UAlbany Atmospheric Scientists Partner on NSF Project to Monitor Atmosphere-Ocean Carbon Dioxide Exchange
By Mike Nolan
ALBANY, N.Y. (Sept. 28, 2023) — Our oceans play an important role in the fight against global climate change. Serving as the planet's greatest carbon sink, oceans absorb about 31 percent of greenhouse gas emissions that are released into the atmosphere, according to a 2019 study published by NOAA.
Carbon dioxide dissolved into the ocean also has a downside, causing seawater to acidify and threatening the health of corals, fish and other marine species.
A collaborative research project co-led by Scott Miller at the University at Albany’s Atmospheric Sciences Research Center (ASRC) could soon offer a new observational tool to improve predictions of the ocean's impact on the carbon cycle, both now and in the future.

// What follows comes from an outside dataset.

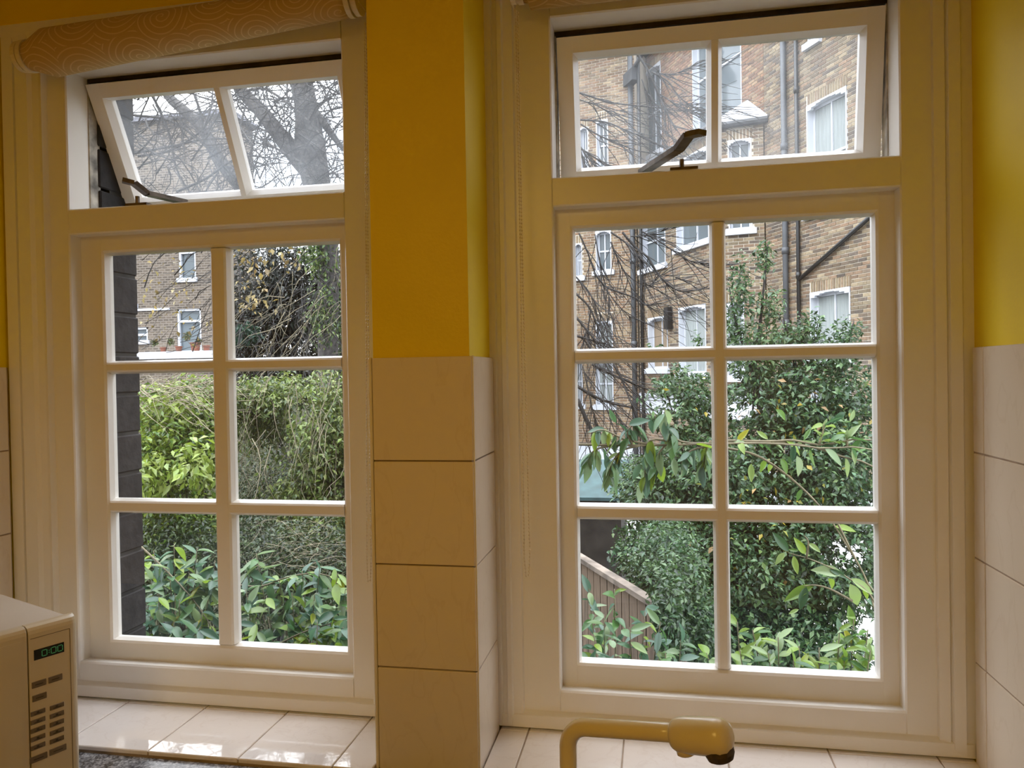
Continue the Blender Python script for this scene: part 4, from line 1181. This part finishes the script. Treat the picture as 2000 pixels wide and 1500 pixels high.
YT2 = 11.6
lt = bt
k2 = px(400, 300, YT2)
limb(lt, [at(636, 466, YT), at(580, 446, YT + .2), at(512, 408, YT2), at(455, 345, YT2), at(425, 305, YT2), at(395, 250, YT2), at(358, 215, YT2), at(328, 186, YT2), at(290, 120, YT2)],
     [16 * k2, 14 * k2, 14 * k2, 14 * k2, 12 * k2, 11 * k2, 10.5 * k2, 9 * k2, 7 * k2], 'bough', M['bark'], 9)
for poly in ([(258, 225), (330, 235), (390, 275), (440, 330)], [(262, 300), (340, 285), (400, 272), (470, 272)], [(300, 190), (330, 260), (345, 330), (372, 378)], [(380, 185), (395, 230), (400, 265), (440, 200)], [(270, 305), (330, 295), (390, 258), (420, 215)], [(345, 375), (400, 350), (440, 322), (475, 300)]):
    limb(lt, [at(u, v, YT2 - 1) for u, v in poly], [2.6 * k2, 2.3 * k2, 1.9 * k2, 1.3 * k2], 'branch', M['stem_dark'], 5)
q = MB(); twigs(q, 120, 225, 480, 150, 385, YT2 - 2.5, YT2 + .5, (50, 170), (.009, .018)); twigs(q, 150, 225, 480, 200, 390, YT2 - 1.5, YT2 + .5, (20, 70), (.005, .010))
twigs(q, 40, 256, 420, 470, 690, 6.5, 8.5, (60, 190), (.003, .009), -.5, .6); q.build('twigs', M['stem_dark'], lt, kind='stuff')
foliage(lt, [(330, 560, 8, 70, 70), (370, 640, 8, 50, 40), (290, 640, 8, 40, 40)], 90, .07, .6, [(.50, .36, .10), (.52, .42, .18), (.33, .24, .1)], .4, 'leaves')

# dark conifers and hedge behind
cn = empty('dark_conifer', (at(540, 600, 17).x, 17, GZ)); tag(cn, 'dark dense conifer filling the gap beside the far brown building', 'tree')
limb(cn, [(at(540, 600, 17).x, 17.6, GZ), at(535, 560, 17.6), at(530, 450, 17.6)], [.22, .18, .05], 'trunk', M['bark'])
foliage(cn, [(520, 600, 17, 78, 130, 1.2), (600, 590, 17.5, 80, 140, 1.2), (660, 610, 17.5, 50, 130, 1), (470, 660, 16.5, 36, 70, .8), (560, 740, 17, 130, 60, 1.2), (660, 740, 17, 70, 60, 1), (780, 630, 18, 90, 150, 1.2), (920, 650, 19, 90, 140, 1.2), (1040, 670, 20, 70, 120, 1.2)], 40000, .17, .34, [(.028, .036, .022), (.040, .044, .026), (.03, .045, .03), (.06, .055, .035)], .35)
foliage(cn, [(478, 655, 15.5, 30, 22, .4)], 700, .16, .3, [(.05, .13, .07), (.04, .1, .06)], .3, 'green_sprays')

# ---------------------------------------------------------------- shrubs, left window
def shrub(name, label, root, blobs, n, ln, ratio, pal, stems=6, droop=.2, cat='shrub', shell=.45, gaps=()):
    o = empty(name, (at(root[0], 900, root[1]).x, root[1], GZ)); tag(o, label, cat)
    for i in range(stems):
        bl = RND.choice(blobs); tip = at(bl[0] + RND.uniform(-.6, .6) * bl[3], bl[1] - RND.uniform(-.2, .7) * bl[4], bl[2])
        b0 = Vector(o.location) + Vector((RND.uniform(-.25, .25), RND.uniform(-.2, .2), 0))
        limb(o, wig(b0, tip, 4, .05), [.022, .018, .014, .010, .005], 'stem', M['stem_dark'], 5, 2)
    foliage(o, blobs, n, ln, ratio, pal, droop, shell=shell, gaps=gaps)
    return o
LIME = [(.34, .46, .05), (.26, .40, .05), (.44, .54, .10), (.18, .31, .05), (.10, .2, .04)]
OLIVE = [(.30, .42, .08), (.24, .32, .08), (.30, .34, .10), (.16, .24, .06), (.10, .16, .05), (.36, .42, .12)]
DEEP = [(.05, .12, .04), (.09, .19, .06), (.15, .27, .09), (.035, .08, .03), (.20, .33, .14), (.12, .24, .12)]
b1 = shrub('lime_shrub', 'bright lime-green broadleaf shrub in the middle panes of the left window', (330, 4.3),
           [(330, 815, 4.6, 100, 75, .5), (300, 900, 4.1, 62, 80, .5), (385, 870, 4.4, 55, 90, .5), (330, 1010, 4.3, 110, 90, .5), (400, 770, 4.8, 50, 40, .4)], 11000, .058, .48, LIME, 8)
foliage(b1, [(380, 910, 3.7, 45, 60, .2), (290, 930, 3.6, 40, 55, .2), (330, 800, 4.2, 70, 30, .2)], 420, .085, .42, [(.42, .55, .08), (.34, .48, .07), (.5, .6, .16)], .35, 'front_leaves')
q = MB(); twigs(q, 130, 250, 425, 742, 800, 4.0, 4.5, (30, 110), (.002, .005), 0.2, .8, 1); q.build('dry_vines', M['vine'], b1, kind='stuff')
b2 = shrub('ivy_thicket', 'olive-green thicket of ivy and hanging vines right of the lime shrub', (570, 5.2),
           [(540, 775, 5.4, 90, 45, .5), (640, 850, 5.1, 62, 130, .5), (520, 850, 5.6, 70, 60, .4), (600, 940, 5.2, 90, 80, .5), (480, 800, 5.2, 40, 60, .4), (640, 1010, 5, 90, 60, .5), (770, 870, 5.4, 90, 140, .6), (900, 890, 5.8, 100, 140, .6), (1010, 910, 6.2, 80, 130, .6)], 46000, .050, .5, OLIVE, 8, .4, gaps=[(520, 905, 55, 60), (590, 800, 18, 30)])
q = MB(); twigs(q, 60, 470, 680, 720, 900, 4.5, 5.0, (60, 200), (.002, .005), 1.7, .45, 1); q.build('dry_vines', M['vine'], b2, kind='stuff')
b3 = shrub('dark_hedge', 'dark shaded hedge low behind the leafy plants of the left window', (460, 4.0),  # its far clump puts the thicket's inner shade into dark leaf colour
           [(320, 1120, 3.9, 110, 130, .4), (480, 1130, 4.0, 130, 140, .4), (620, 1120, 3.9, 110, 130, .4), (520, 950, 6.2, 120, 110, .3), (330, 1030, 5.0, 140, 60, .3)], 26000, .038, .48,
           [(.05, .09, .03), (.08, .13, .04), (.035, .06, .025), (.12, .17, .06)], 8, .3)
q = MB(); twigs(q, 45, 470, 690, 1000, 1110, 3.3, 3.6, (40, 130), (.0012, .0024), -.3, .7, 2); q.build('dry_stems', M['vine'], b3, kind='stuff')

# ---------------------------------------------------------------- big evergreen shrub, right window
GAPS = [(1648, 1085, 50, 30), (1448, 803, 30, 18), (1593, 775, 16, 14), (1285, 790, 50, 22), (1540, 880, 14, 12), (1505, 920, 16, 12), (1662, 770, 12, 8), (1322, 826, 26, 10)]
eg = shrub('evergreen_shrub', 'tall dark evergreen shrub with small leaves filling the right panes of the right window', (1480, 5.0),
           [(1560, 780, 5.2, 165, 75, .6), (1330, 790, 5.2, 75, 75, .5), (1480, 690, 5.1, 70, 60, .4, .5), (1625, 695, 5.1, 58, 40, .4, .6), (1470, 600, 5.1, 42, 60, .3, .07), (1550, 670, 5.2, 50, 44, .4, .5),
            (1600, 900, 5.0, 140, 110, .7), (1420, 920, 5.0, 150, 100, .7), (1290, 950, 5.1, 100, 80, .6), (1300, 1080, 4.9, 105, 90, .6), (1450, 1090, 4.8, 150, 130, .7), (1620, 1080, 4.8, 130, 130, .7),
            (1340, 1200, 4.6, 90, 100, .6), (1500, 1240, 4.6, 190, 100, .7)], 85000, .049, .5, DEEP + DEEP + [(.20, .30, .10), (.10, .22, .10)], 16, .25, gaps=GAPS)
foliage(eg, [(1330, 1150, 3.0, 55, 110, .35), (1300, 1060, 3.4, 60, 60, .35), (1370, 1240, 2.9, 60, 80, .3), (1255, 1090, 3.6, 30, 40, .2), (1308, 1225, 2.0, 32, 95, .14), (1300, 1150, 2.6, 34, 50, .18), (1268, 1118, 2.6, 16, 22, .1)], 8600, .034, .5, DEEP, .25, 'low_sprays')
foliage(eg, [(1445, 560, 5.1, 24, 70, .15), (1492, 505, 5.1, 22, 42, .15), (1505, 600, 5.1, 30, 40, .2), (1655, 650, 5.0, 34, 30, .2), (1430, 640, 5.1, 30, 50, .2), (1580, 640, 5.1, 30, 40, .2), (1362, 668, 5.1, 12, 20, .1), (1280, 690, 5.1, 26, 18, .1)], 1800, .045, .45, DEEP, .15, 'top_sprays')
foliage(eg, [(1550, 800, 4.6, 160, 80, .2), (1360, 770, 4.7, 60, 50, .2), (1450, 1020, 4.3, 150, 150, .2), (1600, 950, 4.4, 120, 60, .2)], 90, .055, .5, [(.55, .42, .05), (.45, .45, .08), (.5, .3, .1)], .3, 'yellowing_leaves')
for poly in ([(1478, 760), (1462, 700), (1440, 640), (1424, 560)], [(1470, 740), (1484, 640), (1492, 560), (1500, 476)], [(1560, 740), (1548, 690), (1530, 620)], [(1640, 740), (1650, 690), (1668, 628)]):
    limb(eg, [at(u, v, 5.1) for u, v in poly], [.018, .014, .010, .004], 'stem', M['stem_dark'], 5)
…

The project, a partnership between researchers at ASRC, the University of New Hampshire and Campbell Scientific, an equipment manufacturer, aims to design, install and deploy a new buoy-based sensor package that can monitor air-sea interactions close to the surface, including carbon dioxide exchange.
The four-year, $407,090 project was funded this month by the National Science Foundation.

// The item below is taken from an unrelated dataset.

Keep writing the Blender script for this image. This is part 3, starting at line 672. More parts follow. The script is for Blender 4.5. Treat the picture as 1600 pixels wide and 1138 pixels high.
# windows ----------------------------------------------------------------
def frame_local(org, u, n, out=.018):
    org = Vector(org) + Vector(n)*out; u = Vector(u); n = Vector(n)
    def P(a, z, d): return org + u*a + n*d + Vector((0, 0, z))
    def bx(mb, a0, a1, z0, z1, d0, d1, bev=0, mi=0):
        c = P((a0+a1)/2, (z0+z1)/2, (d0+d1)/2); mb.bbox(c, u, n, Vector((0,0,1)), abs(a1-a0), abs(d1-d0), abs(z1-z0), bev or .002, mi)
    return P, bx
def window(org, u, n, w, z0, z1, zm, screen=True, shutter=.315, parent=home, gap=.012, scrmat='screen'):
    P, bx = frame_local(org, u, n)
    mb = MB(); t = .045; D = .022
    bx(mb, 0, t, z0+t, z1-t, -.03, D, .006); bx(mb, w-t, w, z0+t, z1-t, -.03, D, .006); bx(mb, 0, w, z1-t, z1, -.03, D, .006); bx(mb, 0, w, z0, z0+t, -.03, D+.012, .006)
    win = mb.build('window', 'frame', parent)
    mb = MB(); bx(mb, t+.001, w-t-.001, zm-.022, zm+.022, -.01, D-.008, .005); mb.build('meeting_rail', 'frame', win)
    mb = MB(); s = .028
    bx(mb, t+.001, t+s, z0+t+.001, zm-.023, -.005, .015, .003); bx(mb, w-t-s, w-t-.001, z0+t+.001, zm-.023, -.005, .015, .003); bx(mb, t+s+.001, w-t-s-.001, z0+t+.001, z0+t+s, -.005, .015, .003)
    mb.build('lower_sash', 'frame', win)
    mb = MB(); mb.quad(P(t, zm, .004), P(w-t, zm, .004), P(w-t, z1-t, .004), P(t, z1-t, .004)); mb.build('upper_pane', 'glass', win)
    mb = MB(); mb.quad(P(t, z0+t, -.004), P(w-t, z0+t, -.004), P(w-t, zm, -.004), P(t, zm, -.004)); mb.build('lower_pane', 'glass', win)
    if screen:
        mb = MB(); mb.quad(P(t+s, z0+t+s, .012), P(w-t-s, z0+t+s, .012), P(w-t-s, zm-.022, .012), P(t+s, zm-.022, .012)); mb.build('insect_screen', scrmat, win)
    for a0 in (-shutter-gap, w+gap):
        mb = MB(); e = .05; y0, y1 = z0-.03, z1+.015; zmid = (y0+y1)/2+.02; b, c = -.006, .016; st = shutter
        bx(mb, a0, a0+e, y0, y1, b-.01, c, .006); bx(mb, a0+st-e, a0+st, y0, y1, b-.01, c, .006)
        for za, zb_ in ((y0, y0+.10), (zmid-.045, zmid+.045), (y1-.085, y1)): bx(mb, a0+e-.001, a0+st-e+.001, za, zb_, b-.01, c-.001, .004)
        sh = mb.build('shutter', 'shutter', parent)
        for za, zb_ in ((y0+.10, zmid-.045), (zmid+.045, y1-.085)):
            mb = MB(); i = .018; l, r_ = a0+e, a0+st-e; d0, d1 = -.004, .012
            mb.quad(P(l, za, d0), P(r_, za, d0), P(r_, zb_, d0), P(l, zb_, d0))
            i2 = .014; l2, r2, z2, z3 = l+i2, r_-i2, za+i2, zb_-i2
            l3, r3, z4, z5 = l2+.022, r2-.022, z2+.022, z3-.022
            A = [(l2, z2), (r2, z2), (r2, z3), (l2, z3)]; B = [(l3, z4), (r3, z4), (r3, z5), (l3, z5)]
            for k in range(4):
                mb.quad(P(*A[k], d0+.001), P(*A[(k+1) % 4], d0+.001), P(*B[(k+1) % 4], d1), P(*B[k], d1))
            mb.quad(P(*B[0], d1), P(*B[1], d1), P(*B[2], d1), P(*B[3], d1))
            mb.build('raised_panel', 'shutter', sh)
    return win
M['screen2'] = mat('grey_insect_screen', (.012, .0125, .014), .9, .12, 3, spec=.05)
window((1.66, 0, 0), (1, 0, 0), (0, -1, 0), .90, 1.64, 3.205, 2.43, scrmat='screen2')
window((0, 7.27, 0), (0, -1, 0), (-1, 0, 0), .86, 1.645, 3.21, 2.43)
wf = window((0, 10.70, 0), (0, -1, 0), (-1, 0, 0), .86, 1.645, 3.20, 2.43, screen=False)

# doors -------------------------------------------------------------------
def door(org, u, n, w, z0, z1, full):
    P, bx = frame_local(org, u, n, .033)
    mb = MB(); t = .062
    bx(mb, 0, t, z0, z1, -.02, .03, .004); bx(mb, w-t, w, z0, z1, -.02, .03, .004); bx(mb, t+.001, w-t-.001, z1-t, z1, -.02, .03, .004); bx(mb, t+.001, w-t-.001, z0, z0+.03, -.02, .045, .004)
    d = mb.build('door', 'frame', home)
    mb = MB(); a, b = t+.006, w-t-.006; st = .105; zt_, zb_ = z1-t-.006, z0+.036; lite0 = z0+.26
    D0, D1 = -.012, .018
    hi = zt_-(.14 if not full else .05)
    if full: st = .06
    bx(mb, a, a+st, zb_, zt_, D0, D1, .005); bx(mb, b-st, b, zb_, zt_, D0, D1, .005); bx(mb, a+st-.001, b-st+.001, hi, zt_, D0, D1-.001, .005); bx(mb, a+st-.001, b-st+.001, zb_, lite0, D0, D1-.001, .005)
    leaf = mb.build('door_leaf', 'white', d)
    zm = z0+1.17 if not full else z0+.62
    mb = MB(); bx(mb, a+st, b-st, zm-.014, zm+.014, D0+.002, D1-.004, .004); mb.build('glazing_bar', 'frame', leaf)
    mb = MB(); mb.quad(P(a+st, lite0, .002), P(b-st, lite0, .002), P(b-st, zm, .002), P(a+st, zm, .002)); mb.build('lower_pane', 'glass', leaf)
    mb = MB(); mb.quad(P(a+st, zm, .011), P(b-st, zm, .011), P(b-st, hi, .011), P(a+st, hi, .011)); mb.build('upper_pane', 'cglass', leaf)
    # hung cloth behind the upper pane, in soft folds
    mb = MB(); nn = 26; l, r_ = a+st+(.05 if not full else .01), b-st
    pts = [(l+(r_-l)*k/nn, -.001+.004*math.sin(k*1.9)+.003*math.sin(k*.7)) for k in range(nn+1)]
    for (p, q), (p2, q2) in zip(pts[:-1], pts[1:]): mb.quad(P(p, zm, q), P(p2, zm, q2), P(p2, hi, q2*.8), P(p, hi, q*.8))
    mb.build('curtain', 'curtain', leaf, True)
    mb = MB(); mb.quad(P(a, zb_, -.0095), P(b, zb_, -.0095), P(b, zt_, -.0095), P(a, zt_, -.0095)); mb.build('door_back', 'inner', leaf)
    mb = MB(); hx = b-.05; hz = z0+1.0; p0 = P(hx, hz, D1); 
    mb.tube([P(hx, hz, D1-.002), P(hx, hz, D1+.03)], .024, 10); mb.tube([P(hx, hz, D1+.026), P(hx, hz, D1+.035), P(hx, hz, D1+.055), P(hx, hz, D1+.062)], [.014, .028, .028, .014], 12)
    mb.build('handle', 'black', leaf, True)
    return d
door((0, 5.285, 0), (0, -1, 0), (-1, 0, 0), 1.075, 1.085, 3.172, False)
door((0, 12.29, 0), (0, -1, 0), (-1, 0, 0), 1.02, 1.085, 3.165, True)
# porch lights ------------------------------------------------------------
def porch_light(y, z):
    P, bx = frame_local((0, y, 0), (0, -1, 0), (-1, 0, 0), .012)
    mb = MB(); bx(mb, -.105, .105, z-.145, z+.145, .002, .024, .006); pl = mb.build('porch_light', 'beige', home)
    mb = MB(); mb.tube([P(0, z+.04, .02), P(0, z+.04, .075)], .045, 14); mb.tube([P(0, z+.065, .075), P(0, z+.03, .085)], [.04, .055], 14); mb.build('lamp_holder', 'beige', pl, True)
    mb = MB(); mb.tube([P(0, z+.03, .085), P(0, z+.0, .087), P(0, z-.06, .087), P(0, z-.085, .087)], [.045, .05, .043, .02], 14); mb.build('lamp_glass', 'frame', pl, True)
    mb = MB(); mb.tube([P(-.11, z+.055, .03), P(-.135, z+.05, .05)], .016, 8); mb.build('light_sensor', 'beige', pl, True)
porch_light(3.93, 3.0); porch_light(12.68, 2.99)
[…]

“To predict how the oceans will impact the carbon cycle, the physical processes describing how CO2 is exchanged across the air-sea interface must be accurately represented in forecast model simulations,” said Miller, a research faculty member at ASRC. “We believe our buoy-based system will be able to offer direct air-sea CO2 measurements over the open water, along with other variables (such as wind and waves) that impact the exchange.”
The CO2 Monitoring Buoy
To monitor air-sea interactions close to the surface, the researchers will be relying on a technique called “eddy covariance” which involves directly measuring updrafts and downdrafts (eddies) in the atmosphere above the sea surface, along with the carbon dioxide that is being transported by each eddy.

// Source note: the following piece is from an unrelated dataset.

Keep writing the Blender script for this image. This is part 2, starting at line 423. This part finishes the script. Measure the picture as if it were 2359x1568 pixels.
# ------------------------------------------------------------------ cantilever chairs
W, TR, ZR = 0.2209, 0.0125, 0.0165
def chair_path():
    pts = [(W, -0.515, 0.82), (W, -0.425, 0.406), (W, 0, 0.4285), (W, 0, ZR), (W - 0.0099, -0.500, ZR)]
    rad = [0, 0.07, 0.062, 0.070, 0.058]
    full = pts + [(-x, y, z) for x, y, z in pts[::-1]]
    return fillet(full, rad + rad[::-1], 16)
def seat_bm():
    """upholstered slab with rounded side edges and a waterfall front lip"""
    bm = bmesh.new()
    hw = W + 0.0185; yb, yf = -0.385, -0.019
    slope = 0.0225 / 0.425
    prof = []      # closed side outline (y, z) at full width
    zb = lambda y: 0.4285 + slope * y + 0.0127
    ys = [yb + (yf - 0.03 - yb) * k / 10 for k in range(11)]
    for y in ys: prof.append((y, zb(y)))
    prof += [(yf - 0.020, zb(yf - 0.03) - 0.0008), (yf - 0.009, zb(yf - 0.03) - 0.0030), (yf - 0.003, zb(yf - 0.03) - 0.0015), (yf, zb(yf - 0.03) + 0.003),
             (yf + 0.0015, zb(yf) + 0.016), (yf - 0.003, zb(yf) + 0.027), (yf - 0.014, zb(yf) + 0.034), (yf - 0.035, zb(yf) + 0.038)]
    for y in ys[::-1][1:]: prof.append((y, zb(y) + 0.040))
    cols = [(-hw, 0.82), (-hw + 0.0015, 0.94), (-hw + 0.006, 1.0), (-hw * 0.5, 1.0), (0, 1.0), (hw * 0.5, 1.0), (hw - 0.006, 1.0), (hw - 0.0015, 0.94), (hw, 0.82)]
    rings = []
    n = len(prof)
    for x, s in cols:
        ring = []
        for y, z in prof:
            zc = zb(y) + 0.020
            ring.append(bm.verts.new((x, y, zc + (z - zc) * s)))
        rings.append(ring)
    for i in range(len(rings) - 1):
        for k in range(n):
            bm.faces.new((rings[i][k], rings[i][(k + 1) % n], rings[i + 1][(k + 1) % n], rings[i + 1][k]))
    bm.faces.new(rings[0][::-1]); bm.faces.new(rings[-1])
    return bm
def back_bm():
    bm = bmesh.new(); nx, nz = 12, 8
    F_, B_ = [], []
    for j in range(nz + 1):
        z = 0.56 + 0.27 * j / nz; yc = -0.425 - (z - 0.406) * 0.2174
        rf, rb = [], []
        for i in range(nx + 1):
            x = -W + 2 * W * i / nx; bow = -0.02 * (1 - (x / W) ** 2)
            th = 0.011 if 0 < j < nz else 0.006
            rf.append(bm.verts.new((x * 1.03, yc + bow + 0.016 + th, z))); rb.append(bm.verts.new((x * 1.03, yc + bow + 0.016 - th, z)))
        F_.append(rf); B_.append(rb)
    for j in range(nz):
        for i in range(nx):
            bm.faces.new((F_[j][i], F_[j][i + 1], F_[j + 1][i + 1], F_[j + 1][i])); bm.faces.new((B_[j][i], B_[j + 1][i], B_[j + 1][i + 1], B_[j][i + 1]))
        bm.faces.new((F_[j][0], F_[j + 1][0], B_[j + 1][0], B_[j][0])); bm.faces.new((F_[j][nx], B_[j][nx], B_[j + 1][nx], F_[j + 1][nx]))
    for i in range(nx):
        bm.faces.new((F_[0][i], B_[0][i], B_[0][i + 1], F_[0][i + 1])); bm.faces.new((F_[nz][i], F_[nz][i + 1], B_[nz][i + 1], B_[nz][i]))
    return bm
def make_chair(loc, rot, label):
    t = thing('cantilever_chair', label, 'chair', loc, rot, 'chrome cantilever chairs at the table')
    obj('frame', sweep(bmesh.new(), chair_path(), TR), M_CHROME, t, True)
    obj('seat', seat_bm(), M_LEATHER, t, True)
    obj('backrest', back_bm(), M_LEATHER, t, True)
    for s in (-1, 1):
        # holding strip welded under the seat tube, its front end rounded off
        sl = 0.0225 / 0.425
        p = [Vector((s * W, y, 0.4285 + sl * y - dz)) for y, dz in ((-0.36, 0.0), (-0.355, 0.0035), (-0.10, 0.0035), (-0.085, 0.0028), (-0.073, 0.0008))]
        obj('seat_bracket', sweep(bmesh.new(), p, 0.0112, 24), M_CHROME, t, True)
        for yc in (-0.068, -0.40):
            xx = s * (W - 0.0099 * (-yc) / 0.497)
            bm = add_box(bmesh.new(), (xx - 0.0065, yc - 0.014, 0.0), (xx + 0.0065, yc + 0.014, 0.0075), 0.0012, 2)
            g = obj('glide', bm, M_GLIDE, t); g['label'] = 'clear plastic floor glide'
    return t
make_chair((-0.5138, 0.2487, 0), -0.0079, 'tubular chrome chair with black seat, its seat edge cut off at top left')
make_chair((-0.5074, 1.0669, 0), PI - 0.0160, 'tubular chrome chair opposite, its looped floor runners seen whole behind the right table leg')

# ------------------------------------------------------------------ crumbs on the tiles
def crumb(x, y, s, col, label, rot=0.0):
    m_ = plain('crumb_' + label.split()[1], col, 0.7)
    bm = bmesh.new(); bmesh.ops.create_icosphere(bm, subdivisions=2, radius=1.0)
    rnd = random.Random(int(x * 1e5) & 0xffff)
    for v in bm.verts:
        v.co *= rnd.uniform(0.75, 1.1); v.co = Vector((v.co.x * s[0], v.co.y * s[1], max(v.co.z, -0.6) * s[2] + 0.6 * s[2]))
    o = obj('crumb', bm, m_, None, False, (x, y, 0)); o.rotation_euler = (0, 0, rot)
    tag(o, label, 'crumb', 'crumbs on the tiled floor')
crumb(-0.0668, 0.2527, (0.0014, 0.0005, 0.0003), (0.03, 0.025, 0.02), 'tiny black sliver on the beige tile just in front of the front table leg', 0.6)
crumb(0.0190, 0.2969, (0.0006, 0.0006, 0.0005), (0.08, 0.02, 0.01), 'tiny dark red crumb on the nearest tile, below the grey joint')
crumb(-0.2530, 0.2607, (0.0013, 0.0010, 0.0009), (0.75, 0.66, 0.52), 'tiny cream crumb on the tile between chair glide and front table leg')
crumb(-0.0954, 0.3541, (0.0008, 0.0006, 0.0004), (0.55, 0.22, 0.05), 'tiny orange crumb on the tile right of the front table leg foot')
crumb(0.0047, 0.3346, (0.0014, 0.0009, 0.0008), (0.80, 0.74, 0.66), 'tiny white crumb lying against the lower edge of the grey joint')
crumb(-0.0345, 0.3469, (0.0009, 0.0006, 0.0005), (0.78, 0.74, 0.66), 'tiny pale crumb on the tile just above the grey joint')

By observing the real time buoy data, the researchers can compute the net air-sea exchange of carbon dioxide about every 10-15 minutes.
“Eddy covariance CO2 exchange measurements have been used in land-based environments for well over 30 years,” Miller said. “At sea, however, these measurements are less established because the CO2 signal we are trying to measure is much smaller than over land. There are also other complications, such as platform motion when making measurements over the water.”
The new project will add to a previous award from NSF from 2017-2020 to build a prototype CO2 sensor that can be installed on a buoy and accurately measure the air-sea exchange. The prototype showed encouraging performance, according to Miller.
This next phase will focus on further improving the CO2 sensor, testing the buoy-based measuring system, and ultimately commercializing the product. The research team plans to deploy the sensors for testing in the Gulf of Maine in 2025/26.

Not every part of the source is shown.